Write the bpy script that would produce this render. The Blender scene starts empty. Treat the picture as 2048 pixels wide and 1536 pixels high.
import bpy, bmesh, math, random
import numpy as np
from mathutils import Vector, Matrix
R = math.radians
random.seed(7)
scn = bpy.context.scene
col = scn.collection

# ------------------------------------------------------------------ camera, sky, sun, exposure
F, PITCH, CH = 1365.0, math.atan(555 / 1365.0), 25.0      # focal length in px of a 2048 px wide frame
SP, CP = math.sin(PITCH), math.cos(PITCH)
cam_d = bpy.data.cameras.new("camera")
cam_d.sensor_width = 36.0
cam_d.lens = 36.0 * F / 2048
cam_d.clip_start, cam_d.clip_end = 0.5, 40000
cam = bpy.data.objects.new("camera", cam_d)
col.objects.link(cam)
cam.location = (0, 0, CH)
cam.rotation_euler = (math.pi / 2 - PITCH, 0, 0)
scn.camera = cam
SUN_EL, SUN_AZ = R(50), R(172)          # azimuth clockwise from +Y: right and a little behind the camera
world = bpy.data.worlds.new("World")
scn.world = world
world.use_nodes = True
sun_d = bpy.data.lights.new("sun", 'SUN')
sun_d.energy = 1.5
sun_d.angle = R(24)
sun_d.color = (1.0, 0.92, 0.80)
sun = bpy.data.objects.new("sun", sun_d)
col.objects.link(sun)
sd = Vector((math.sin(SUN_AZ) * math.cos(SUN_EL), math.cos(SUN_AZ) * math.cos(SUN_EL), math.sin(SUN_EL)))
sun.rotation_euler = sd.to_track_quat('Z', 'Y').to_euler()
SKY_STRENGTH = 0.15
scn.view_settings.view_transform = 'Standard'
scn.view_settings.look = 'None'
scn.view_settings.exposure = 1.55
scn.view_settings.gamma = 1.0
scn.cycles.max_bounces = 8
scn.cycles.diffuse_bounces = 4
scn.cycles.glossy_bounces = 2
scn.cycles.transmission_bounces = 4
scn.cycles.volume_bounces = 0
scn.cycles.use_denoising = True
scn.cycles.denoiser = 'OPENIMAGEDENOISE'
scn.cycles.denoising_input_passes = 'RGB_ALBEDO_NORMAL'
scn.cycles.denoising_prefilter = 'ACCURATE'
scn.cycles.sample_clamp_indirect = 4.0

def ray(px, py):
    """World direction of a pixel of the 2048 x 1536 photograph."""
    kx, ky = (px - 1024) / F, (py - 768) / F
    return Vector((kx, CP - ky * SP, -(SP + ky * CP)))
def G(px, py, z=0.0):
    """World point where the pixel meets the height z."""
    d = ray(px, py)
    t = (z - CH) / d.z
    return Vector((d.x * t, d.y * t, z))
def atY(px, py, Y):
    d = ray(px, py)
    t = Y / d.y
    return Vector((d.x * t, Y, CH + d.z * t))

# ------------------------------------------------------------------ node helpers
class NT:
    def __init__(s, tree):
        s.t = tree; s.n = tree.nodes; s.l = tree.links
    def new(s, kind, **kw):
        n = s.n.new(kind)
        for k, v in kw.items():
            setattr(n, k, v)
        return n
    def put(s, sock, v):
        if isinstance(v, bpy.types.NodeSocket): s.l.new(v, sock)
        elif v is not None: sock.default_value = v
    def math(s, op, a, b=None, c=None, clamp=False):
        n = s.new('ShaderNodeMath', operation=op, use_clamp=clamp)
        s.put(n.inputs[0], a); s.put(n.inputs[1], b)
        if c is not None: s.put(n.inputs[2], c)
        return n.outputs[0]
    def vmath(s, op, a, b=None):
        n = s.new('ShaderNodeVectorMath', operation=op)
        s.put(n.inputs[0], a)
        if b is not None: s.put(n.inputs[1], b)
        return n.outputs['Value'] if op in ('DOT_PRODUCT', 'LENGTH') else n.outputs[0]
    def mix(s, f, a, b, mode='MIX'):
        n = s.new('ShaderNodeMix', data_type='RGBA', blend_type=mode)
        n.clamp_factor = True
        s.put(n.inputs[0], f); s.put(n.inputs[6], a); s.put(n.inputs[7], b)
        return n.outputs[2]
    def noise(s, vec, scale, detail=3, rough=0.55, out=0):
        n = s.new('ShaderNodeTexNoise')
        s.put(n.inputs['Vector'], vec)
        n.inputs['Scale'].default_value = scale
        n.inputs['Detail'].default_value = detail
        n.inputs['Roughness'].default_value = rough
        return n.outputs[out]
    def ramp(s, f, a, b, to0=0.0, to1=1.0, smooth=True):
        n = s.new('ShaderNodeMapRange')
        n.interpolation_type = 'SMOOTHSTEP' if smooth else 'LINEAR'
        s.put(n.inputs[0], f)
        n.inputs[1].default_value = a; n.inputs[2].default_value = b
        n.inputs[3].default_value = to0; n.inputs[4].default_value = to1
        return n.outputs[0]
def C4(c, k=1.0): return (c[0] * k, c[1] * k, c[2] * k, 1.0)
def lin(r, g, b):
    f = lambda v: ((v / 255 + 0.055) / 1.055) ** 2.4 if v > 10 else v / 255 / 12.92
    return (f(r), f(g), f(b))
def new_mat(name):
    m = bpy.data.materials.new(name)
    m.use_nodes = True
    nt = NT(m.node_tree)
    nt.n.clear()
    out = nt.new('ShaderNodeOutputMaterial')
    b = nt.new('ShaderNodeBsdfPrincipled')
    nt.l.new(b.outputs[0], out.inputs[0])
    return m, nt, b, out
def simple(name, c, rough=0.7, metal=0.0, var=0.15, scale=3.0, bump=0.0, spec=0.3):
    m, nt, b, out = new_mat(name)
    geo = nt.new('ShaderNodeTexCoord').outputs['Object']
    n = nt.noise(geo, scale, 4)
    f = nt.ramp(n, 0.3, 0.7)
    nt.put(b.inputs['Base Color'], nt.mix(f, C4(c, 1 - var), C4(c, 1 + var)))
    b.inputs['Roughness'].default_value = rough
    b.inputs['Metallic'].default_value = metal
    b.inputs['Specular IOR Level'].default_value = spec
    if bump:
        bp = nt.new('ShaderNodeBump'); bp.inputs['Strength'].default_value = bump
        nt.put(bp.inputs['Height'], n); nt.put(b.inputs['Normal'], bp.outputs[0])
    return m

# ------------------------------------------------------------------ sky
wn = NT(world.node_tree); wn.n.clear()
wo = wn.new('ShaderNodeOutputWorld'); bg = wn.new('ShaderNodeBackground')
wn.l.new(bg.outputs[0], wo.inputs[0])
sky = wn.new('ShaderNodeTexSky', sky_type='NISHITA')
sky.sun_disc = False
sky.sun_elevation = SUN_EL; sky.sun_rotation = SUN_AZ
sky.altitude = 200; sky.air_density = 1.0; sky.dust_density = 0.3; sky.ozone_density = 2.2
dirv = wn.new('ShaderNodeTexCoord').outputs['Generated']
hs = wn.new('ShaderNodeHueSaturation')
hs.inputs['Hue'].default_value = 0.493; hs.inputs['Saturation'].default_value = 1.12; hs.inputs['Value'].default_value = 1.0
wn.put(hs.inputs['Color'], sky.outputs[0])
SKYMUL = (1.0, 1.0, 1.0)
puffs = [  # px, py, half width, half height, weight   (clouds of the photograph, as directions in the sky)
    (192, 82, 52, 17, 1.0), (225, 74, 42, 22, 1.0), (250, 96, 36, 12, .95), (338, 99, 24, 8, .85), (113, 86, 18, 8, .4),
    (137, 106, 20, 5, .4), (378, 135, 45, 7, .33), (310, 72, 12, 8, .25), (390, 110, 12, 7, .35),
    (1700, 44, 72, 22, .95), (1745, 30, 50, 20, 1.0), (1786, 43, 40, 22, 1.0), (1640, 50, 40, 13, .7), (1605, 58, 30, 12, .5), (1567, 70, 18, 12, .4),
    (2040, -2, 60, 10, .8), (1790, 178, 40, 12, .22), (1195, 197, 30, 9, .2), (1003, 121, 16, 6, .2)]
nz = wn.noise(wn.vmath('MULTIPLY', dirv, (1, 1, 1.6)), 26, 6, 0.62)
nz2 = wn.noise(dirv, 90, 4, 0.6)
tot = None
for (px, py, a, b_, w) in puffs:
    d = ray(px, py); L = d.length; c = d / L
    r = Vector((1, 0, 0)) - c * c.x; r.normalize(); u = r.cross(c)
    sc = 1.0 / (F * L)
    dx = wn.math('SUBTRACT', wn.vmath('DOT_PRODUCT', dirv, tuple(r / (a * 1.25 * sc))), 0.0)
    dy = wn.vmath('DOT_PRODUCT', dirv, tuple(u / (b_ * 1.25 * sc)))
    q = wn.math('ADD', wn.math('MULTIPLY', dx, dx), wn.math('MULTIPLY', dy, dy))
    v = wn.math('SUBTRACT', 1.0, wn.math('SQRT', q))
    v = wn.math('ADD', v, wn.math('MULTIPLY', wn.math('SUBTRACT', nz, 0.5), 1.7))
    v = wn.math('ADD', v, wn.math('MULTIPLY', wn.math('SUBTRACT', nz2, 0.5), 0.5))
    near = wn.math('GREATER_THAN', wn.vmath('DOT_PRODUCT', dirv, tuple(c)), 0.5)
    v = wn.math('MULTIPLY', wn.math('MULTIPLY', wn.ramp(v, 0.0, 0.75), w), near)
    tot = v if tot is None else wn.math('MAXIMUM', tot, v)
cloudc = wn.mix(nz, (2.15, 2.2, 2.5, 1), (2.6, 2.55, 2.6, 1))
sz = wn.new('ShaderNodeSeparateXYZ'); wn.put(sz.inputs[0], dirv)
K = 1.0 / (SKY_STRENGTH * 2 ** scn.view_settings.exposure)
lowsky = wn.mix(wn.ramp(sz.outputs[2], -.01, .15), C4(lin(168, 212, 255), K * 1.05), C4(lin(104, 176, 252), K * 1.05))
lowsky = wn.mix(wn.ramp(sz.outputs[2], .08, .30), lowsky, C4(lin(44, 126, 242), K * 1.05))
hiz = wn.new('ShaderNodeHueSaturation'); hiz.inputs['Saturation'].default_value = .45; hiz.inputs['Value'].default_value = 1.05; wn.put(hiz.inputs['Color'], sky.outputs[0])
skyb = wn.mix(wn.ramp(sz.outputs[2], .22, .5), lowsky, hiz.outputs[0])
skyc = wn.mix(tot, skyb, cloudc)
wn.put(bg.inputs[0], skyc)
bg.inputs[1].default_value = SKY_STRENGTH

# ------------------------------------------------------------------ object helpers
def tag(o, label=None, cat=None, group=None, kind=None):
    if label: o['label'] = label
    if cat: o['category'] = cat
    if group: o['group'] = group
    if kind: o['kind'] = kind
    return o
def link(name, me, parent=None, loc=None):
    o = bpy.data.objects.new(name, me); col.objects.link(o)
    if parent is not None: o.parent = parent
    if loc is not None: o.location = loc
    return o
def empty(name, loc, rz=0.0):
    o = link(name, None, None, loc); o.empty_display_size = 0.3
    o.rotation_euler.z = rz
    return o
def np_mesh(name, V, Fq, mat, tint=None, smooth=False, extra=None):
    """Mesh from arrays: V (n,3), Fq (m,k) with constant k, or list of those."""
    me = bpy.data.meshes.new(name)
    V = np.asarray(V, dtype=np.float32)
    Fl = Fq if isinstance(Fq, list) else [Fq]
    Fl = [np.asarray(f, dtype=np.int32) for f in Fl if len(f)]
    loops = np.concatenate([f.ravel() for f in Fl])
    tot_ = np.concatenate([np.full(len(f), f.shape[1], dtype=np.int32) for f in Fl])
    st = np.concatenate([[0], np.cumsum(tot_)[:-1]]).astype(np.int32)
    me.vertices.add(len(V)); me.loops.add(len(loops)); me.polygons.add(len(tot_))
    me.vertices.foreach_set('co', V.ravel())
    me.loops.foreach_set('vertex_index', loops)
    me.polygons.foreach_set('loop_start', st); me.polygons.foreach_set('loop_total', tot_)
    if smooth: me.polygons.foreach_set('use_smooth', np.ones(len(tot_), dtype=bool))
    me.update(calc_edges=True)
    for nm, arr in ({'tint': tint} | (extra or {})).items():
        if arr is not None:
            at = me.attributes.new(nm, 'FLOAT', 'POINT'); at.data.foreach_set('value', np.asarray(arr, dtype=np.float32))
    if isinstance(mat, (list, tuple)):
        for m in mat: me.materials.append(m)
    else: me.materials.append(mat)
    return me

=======

> _DIRECTION_:
Your answer should be exactly the lines of the data above, from the first through the line containing "scn.cycles.sample_clamp_indirect = 4.0".

> _THE REPLY_:
Write the bpy script that would produce this render. The Blender scene starts empty. Treat the picture as 2048 pixels wide and 1536 pixels high.
import bpy, bmesh, math, random
import numpy as np
from mathutils import Vector, Matrix
R = math.radians
random.seed(7)
scn = bpy.context.scene
col = scn.collection

# ------------------------------------------------------------------ camera, sky, sun, exposure
F, PITCH, CH = 1365.0, math.atan(555 / 1365.0), 25.0      # focal length in px of a 2048 px wide frame
SP, CP = math.sin(PITCH), math.cos(PITCH)
cam_d = bpy.data.cameras.new("camera")
cam_d.sensor_width = 36.0
cam_d.lens = 36.0 * F / 2048
cam_d.clip_start, cam_d.clip_end = 0.5, 40000
cam = bpy.data.objects.new("camera", cam_d)
col.objects.link(cam)
cam.location = (0, 0, CH)
cam.rotation_euler = (math.pi / 2 - PITCH, 0, 0)
scn.camera = cam
SUN_EL, SUN_AZ = R(50), R(172)          # azimuth clockwise from +Y: right and a little behind the camera
world = bpy.data.worlds.new("World")
scn.world = world
world.use_nodes = True
sun_d = bpy.data.lights.new("sun", 'SUN')
sun_d.energy = 1.5
sun_d.angle = R(24)
sun_d.color = (1.0, 0.92, 0.80)
sun = bpy.data.objects.new("sun", sun_d)
col.objects.link(sun)
sd = Vector((math.sin(SUN_AZ) * math.cos(SUN_EL), math.cos(SUN_AZ) * math.cos(SUN_EL), math.sin(SUN_EL)))
sun.rotation_euler = sd.to_track_quat('Z', 'Y').to_euler()
SKY_STRENGTH = 0.15
scn.view_settings.view_transform = 'Standard'
scn.view_settings.look = 'None'
scn.view_settings.exposure = 1.55
scn.view_settings.gamma = 1.0
scn.cycles.max_bounces = 8
scn.cycles.diffuse_bounces = 4
scn.cycles.glossy_bounces = 2
scn.cycles.transmission_bounces = 4
scn.cycles.volume_bounces = 0
scn.cycles.use_denoising = True
scn.cycles.denoiser = 'OPENIMAGEDENOISE'
scn.cycles.denoising_input_passes = 'RGB_ALBEDO_NORMAL'
scn.cycles.denoising_prefilter = 'ACCURATE'
scn.cycles.sample_clamp_indirect = 4.0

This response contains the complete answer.